W drodze powrotnej zatrzymaliśmy się przy ruinach starego wiatraka
typu polskiego (koźlak) w miejscowości Tyszki Wądołowo oraz zwiedziliśmy jeden z leśnych bunkrów
przygranicznej pozycji obronnej należącej do tzw. Linii Mołotowa.

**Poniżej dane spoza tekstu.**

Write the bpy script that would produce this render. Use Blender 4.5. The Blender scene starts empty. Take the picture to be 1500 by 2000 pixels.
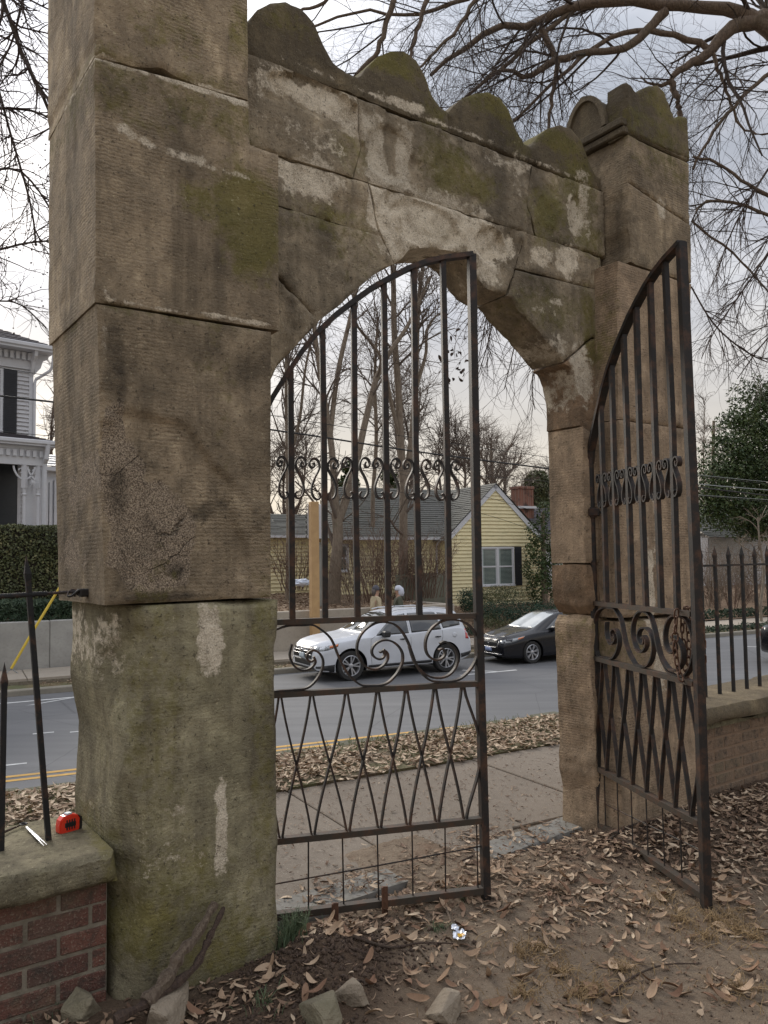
import bpy, bmesh, math, random
import numpy as np
from mathutils import Vector, Matrix
from mathutils.geometry import delaunay_2d_cdt
from mathutils.bvhtree import BVHTree
R_ = math.radians
random.seed(11)
RNG = np.random.default_rng(7)
scene = bpy.context.scene
COL = scene.collection

# ------------------------------------------------------------------ camera
FPX, CX, CY, EYE = 1560.0, 750.0, 1000.0, 1.55
PITCH, ROLL = R_(3.38), R_(0.8)
_cp, _sp, _cr, _sr = math.cos(PITCH), math.sin(PITCH), math.cos(ROLL), math.sin(ROLL)
FW = Vector((0, _cp, _sp)); _R0 = Vector((1, 0, 0)); _U0 = Vector((0, -_sp, _cp))
CR = _R0 * _cr - _U0 * _sr
CU = _U0 * _cr + _R0 * _sr
cam_d = bpy.data.cameras.new('camera'); cam = bpy.data.objects.new('camera', cam_d); COL.objects.link(cam)
cam_d.sensor_fit = 'VERTICAL'; cam_d.sensor_height = 34.6; cam_d.lens = 34.6 * FPX / 2000.0
cam_d.clip_start = 0.05; cam_d.clip_end = 3000
M = Matrix((CR, CU, -FW)).transposed().to_4x4(); M.translation = Vector((0, 0, EYE)); cam.matrix_world = M
scene.camera = cam
scene.view_settings.view_transform = 'Standard'; scene.view_settings.look = 'None'
scene.view_settings.gamma = 1; scene.view_settings.exposure = 0.98
try: scene.view_settings.use_curve_mapping = False
except Exception: pass
try:
    scene.cycles.max_bounces = 6; scene.cycles.diffuse_bounces = 3; scene.cycles.glossy_bounces = 3
    scene.cycles.transmission_bounces = 4; scene.cycles.transparent_max_bounces = 8; scene.cycles.use_denoising = True
except Exception: pass

# ------------------------------------------------------------------ world: overcast winter sky, thin cloud, pale warm band low down
SUN_AZ, SUN_EL = R_(-34), R_(27)            # azimuth from +Y towards +X
world = bpy.data.worlds.new('World'); scene.world = world; world.use_nodes = True
nt = world.node_tree; nt.nodes.clear(); N = nt.nodes.new; L = nt.links.new
out = N('ShaderNodeOutputWorld'); sky = N('ShaderNodeTexSky'); sky.sky_type = 'NISHITA'; sky.sun_disc = False
sky.sun_elevation = SUN_EL; sky.sun_rotation = SUN_AZ; sky.dust_density = 3.0; sky.air_density = 1.0
bgs = N('ShaderNodeBackground'); bgs.inputs[1].default_value = 0.05; L(sky.outputs[0], bgs.inputs[0])
tc = N('ShaderNodeTexCoord'); sep = N('ShaderNodeSeparateXYZ'); L(tc.outputs['Generated'], sep.inputs[0])
def wmath(op, a, b=None, clamp=False):
    m = N('ShaderNodeMath'); m.operation = op; m.use_clamp = clamp
    for i, v in enumerate((a, b)):
        if v is None: continue
        if isinstance(v, (int, float)): m.inputs[i].default_value = v
        else: L(v, m.inputs[i])
    return m.outputs[0]
mp = N('ShaderNodeMapping'); L(tc.outputs['Generated'], mp.inputs[0]); mp.inputs['Scale'].default_value = (1.0, 1.0, 2.6); mp.inputs['Rotation'].default_value = (0.1, 0.15, 0.6)
nz = N('ShaderNodeTexNoise'); L(mp.outputs[0], nz.inputs['Vector']); nz.inputs['Scale'].default_value = 2.6; nz.inputs['Detail'].default_value = 6; nz.inputs['Roughness'].default_value = 0.5; nz.inputs['Distortion'].default_value = 0.4
rp = N('ShaderNodeValToRGB'); L(nz.outputs[0], rp.inputs[0])
rp.color_ramp.elements[0].position = 0.38; rp.color_ramp.elements[0].color = (0.42, 0.45, 0.51, 1)
rp.color_ramp.elements[1].position = 0.62; rp.color_ramp.elements[1].color = (0.80, 0.80, 0.82, 1)
e = rp.color_ramp.elements.new(0.5); e.color = (0.58, 0.60, 0.66, 1)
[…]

Zaskoczeni byliśmy jego głębokością - jedna kondygnacja przyziemna i
jeszcze dwie w głąb ziemi.
Pod koniec wyprawy zatrzymaliśmy się w znanym już nam miejscu na
odpoczynek i popas. Przy ognisku zrelaksowaliśmy się znacznie a siły
wzmocniła tradycyjna kiełbaska z patyka. Do domu aż nie chciało się
wracać.
|
Niedziela Palmowa na Kurpiach |
16.03.2008
|
Nasze
miasto Kolno leży w ciekawym zakątku Mazowsza - tuj stykają się granice
Mazur, Kurpiowszczyzny i do Podlasia również niedaleko. Dla zachodnich
obszarów Puszczy Kurpiowskiej (Zielonej) od wieków było najbliższym
ośrodkiem miejskim. Kurpie ciągnęli do Kolna zwykle po zaopatrzenie, ale
czasem też walczyć o swoje. Żywe są jeszcze w regionie tradycje słynnego
marszu Kurpiów na Kolno w 1924. Ale w Niedzielę Palmową to Kolniacy
ciągną na Kurpie. Któż bowiem nie słyszał o znanej w całej Polsce
procesji z palmami w miejscowości Łyse? My więc również nie mogliśmy
przegapić takiej okazji. Wybraliśmy się zatem, by na własne oczy
zobaczyć te wspaniałości.
|
Wyprawa na Wysoki Brzeg |
16.02.2008
|
Polubiliśmy
wszelkie wyprawy tak bardzo, że w każdym miesiącu chociaż raz musimy się
gdzieś wyprawić. Tym razem zapuściliśmy się trochę dalej na sąsiednie
tereny a dokładniej na wybrzeże największego polskiego jeziora w okolice
miejscowości Kwik. Rejon ten zwany Wysokim Brzegiem jest niezwykle
urokliwy. Pogoda trafiła się rewelacyjna i mogliśmy pobuszować po śniegu
i po lodzie, napawać się pięknem natury, poswawolić, pożartować ale też
zapoznać się z rodzinką zimujących łabędzi, obejrzeć niezwykle dorodne
bobrowe żeremia i oczywiście spędzić miłe chwile przy ognisku. Do domu
wcale nie chciało się wracać - zresztą zobaczcie sami.
|
Wyprawa piesza "Puszczańskie szlaki" |
23.01.2008
|
Trasa:
Dziadowo – (Eichental) – Paski – Paski Małe – Wolisko Duże – Jeże.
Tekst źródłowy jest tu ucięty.